Singing stop this train i want to get out and go home again
I can't take this speed it's moving in
I know i can
Cause now i see i'll never stop this train

(think i got 'em now)



This one is because of a recent encounter with the exboyfriend of over a year, Jared who I thought was friends with. After talking to him I realized that all he wants is to get his stuff back (too bad it's in a box in North carolina in the obyss of a basebent) and I can't trust a word he said to me. Was the song he wrote for me just a song he wrote and felt bad because he didn't do what he said he would. Screw Madeline...I hope she never comes home to you.
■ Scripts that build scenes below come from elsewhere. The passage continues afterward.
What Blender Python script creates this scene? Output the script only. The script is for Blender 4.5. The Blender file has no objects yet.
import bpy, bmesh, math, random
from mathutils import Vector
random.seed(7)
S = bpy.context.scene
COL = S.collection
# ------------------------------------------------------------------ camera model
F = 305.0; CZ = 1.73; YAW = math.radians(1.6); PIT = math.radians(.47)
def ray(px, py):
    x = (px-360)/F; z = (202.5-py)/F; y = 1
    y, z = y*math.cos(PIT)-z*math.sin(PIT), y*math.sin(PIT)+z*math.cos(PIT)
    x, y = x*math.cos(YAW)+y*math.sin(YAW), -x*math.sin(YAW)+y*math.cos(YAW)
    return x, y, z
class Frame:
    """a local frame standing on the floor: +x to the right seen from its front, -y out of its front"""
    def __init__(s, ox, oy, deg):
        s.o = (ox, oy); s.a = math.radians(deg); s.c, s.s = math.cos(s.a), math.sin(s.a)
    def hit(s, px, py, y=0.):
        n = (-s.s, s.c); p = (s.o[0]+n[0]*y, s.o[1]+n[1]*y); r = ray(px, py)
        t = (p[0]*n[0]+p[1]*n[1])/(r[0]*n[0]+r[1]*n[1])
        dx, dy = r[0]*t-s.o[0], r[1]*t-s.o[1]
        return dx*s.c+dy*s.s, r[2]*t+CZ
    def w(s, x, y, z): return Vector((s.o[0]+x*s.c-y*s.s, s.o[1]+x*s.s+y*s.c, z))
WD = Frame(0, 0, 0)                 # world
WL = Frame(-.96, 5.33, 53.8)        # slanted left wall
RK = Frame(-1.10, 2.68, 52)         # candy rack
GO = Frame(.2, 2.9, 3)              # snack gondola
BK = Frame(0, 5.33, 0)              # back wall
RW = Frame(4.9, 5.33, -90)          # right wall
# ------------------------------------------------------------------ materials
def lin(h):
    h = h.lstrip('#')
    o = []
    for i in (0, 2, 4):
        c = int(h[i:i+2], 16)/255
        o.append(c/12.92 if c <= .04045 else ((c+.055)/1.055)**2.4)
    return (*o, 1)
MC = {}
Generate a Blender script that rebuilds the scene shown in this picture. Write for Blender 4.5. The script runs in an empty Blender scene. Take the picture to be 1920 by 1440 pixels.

It's been your word, you made your stand
You got me crying, as well as you planned
But when my loneliness is through, i'm gonna find another you

You take your sweaters
You take your time
You might have your reasons but you will never have my rhymes
I'm gonna sing my way away from blue
I'm gonna find another you

When i was your lover
No one else would do
If i'm false to find another i hope he looks like you
Yeah and he's nicer too

So go on baby
Make your little get away
My pride will keep me company
And you just gave yours all away
Now i'm gonna dress myself for two
Once for me and once for someone new
I'm gonna do somethings you wouldn't let me do
Oh i'm gonna find another you


Oh John Mayer couldn't have sung either of those songs better.....

Sunday, September 10, 2006

slowly but surely it's starting to hit me

"You're my satellite You're riding with me tonight Passenger side, lighting the sky
Always the first star that I find You're my satellite.

Maybe you will always be Just a little out of reach..." ~Guster That is for my mom since she's not around but I know she's there. It makes sense

School has started up and I'm ready to start learning again but that'll start tomorrow when we really start taking the crazy notes and reading all the time. School is diffrent this year. I think it's because I'm off campus and not dealing with all the diffrent rules and living with the people I lived with last year. It's weird i can't just walk next door to see a friend I've gotta drive. Don't get me wrong I love it here at Carrera but it's totally diffrent than the past two years. I haven't even really seen a lot of the people I wanted to being back...eventually.


This weekend was my realization of loss. My family isn't here. It was really hard this weekend because everyone in the house was gone home or were with their families. I was the one left out just laying in my room. I know they didn't realize how depressed and sad I was but that's okay I don't expect them to. I really want to see my family and hug my mom and brothers but I can't do that anymore on the weekend. I was jealous and wished that everyone realized how great they have it. Being able to see their family is something most of them take for granted. I know I did, but now I just want everyone to know how lucky they really are. I might go over to the mckinney's just so I have something of a family or maybe even go see nick. I don't know it sucks and at night when everyone is asleep I hug my stuffed little foot and my prince charming stuffed frog tight and just cry myself to sleep. It's the adjusting period that sucks and i'm starting the adjusting. But if I don't want to adjust and have my family with me, eventually will it work?